WORK TO DO: Take all the material and copy it exactly.

INFORMATION SUPPLIED:

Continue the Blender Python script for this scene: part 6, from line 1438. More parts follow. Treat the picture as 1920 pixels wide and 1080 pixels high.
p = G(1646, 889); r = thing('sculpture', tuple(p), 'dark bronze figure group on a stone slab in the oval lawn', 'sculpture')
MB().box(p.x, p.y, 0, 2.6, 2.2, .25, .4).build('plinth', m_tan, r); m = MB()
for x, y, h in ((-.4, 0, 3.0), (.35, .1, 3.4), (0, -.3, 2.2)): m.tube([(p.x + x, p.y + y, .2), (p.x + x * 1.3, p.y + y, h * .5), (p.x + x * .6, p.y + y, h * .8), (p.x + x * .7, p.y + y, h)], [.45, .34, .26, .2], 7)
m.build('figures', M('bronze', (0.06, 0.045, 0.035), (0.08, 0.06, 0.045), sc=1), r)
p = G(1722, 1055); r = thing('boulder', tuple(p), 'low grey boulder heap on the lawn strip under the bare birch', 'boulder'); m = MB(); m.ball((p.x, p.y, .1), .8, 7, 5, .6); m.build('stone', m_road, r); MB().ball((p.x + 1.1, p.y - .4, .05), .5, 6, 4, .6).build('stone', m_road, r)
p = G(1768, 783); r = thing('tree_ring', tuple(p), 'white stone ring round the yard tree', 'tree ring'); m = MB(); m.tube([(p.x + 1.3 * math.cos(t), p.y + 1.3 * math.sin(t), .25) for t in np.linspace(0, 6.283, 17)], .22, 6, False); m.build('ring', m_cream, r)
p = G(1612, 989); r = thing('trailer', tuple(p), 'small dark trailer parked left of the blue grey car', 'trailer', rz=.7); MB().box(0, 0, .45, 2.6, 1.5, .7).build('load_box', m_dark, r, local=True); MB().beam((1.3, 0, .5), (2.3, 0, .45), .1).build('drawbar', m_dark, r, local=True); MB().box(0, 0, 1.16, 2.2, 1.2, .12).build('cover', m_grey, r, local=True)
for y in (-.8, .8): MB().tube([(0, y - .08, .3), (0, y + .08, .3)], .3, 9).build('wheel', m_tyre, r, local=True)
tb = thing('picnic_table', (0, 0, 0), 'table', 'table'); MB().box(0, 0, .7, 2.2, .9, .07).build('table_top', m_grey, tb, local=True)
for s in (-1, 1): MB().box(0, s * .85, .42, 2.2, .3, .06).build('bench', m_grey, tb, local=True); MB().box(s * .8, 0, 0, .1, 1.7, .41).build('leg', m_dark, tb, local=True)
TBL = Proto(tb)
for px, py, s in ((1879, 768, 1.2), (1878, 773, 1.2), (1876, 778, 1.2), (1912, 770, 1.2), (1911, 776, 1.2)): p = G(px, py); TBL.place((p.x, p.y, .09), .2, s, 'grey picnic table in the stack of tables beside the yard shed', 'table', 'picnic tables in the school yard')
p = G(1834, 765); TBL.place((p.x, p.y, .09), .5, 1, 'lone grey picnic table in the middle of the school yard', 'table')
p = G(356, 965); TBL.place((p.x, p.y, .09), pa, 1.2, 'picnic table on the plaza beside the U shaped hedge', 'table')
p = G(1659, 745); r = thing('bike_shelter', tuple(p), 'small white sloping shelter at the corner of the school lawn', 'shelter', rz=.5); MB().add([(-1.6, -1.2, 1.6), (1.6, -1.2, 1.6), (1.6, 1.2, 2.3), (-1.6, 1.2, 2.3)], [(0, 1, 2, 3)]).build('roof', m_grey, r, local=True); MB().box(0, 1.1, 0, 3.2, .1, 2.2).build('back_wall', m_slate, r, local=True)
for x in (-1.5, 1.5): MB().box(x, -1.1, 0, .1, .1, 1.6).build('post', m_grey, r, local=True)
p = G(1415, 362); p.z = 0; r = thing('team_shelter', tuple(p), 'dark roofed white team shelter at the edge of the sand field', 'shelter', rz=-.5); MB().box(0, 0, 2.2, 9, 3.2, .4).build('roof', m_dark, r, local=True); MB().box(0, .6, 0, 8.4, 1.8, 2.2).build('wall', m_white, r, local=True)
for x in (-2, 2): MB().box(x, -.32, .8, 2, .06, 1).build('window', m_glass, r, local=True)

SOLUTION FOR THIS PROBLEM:
Continue the Blender Python script for this scene: part 6, from line 1438. More parts follow. Treat the picture as 1920 pixels wide and 1080 pixels high.
p = G(1646, 889); r = thing('sculpture', tuple(p), 'dark bronze figure group on a stone slab in the oval lawn', 'sculpture')
MB().box(p.x, p.y, 0, 2.6, 2.2, .25, .4).build('plinth', m_tan, r); m = MB()
for x, y, h in ((-.4, 0, 3.0), (.35, .1, 3.4), (0, -.3, 2.2)): m.tube([(p.x + x, p.y + y, .2), (p.x + x * 1.3, p.y + y, h * .5), (p.x + x * .6, p.y + y, h * .8), (p.x + x * .7, p.y + y, h)], [.45, .34, .26, .2], 7)
m.build('figures', M('bronze', (0.06, 0.045, 0.035), (0.08, 0.06, 0.045), sc=1), r)
p = G(1722, 1055); r = thing('boulder', tuple(p), 'low grey boulder heap on the lawn strip under the bare birch', 'boulder'); m = MB(); m.ball((p.x, p.y, .1), .8, 7, 5, .6); m.build('stone', m_road, r); MB().ball((p.x + 1.1, p.y - .4, .05), .5, 6, 4, .6).build('stone', m_road, r)
p = G(1768, 783); r = thing('tree_ring', tuple(p), 'white stone ring round the yard tree', 'tree ring'); m = MB(); m.tube([(p.x + 1.3 * math.cos(t), p.y + 1.3 * math.sin(t), .25) for t in np.linspace(0, 6.283, 17)], .22, 6, False); m.build('ring', m_cream, r)
p = G(1612, 989); r = thing('trailer', tuple(p), 'small dark trailer parked left of the blue grey car', 'trailer', rz=.7); MB().box(0, 0, .45, 2.6, 1.5, .7).build('load_box', m_dark, r, local=True); MB().beam((1.3, 0, .5), (2.3, 0, .45), .1).build('drawbar', m_dark, r, local=True); MB().box(0, 0, 1.16, 2.2, 1.2, .12).build('cover', m_grey, r, local=True)
for y in (-.8, .8): MB().tube([(0, y - .08, .3), (0, y + .08, .3)], .3, 9).build('wheel', m_tyre, r, local=True)
tb = thing('picnic_table', (0, 0, 0), 'table', 'table'); MB().box(0, 0, .7, 2.2, .9, .07).build('table_top', m_grey, tb, local=True)
for s in (-1, 1): MB().box(0, s * .85, .42, 2.2, .3, .06).build('bench', m_grey, tb, local=True); MB().box(s * .8, 0, 0, .1, 1.7, .41).build('leg', m_dark, tb, local=True)
TBL = Proto(tb)
for px, py, s in ((1879, 768, 1.2), (1878, 773, 1.2), (1876, 778, 1.2), (1912, 770, 1.2), (1911, 776, 1.2)): p = G(px, py); TBL.place((p.x, p.y, .09), .2, s, 'grey picnic table in the stack of tables beside the yard shed', 'table', 'picnic tables in the school yard')
p = G(1834, 765); TBL.place((p.x, p.y, .09), .5, 1, 'lone grey picnic table in the middle of the school yard', 'table')
p = G(356, 965); TBL.place((p.x, p.y, .09), pa, 1.2, 'picnic table on the plaza beside the U shaped hedge', 'table')
p = G(1659, 745); r = thing('bike_shelter', tuple(p), 'small white sloping shelter at the corner of the school lawn', 'shelter', rz=.5); MB().add([(-1.6, -1.2, 1.6), (1.6, -1.2, 1.6), (1.6, 1.2, 2.3), (-1.6, 1.2, 2.3)], [(0, 1, 2, 3)]).build('roof', m_grey, r, local=True); MB().box(0, 1.1, 0, 3.2, .1, 2.2).build('back_wall', m_slate, r, local=True)
for x in (-1.5, 1.5): MB().box(x, -1.1, 0, .1, .1, 1.6).build('post', m_grey, r, local=True)
p = G(1415, 362); p.z = 0; r = thing('team_shelter', tuple(p), 'dark roofed white team shelter at the edge of the sand field', 'shelter', rz=-.5); MB().box(0, 0, 2.2, 9, 3.2, .4).build('roof', m_dark, r, local=True); MB().box(0, .6, 0, 8.4, 1.8, 2.2).build('wall', m_white, r, local=True)
for x in (-2, 2): MB().box(x, -.32, .8, 2, .06, 1).build('window', m_glass, r, local=True)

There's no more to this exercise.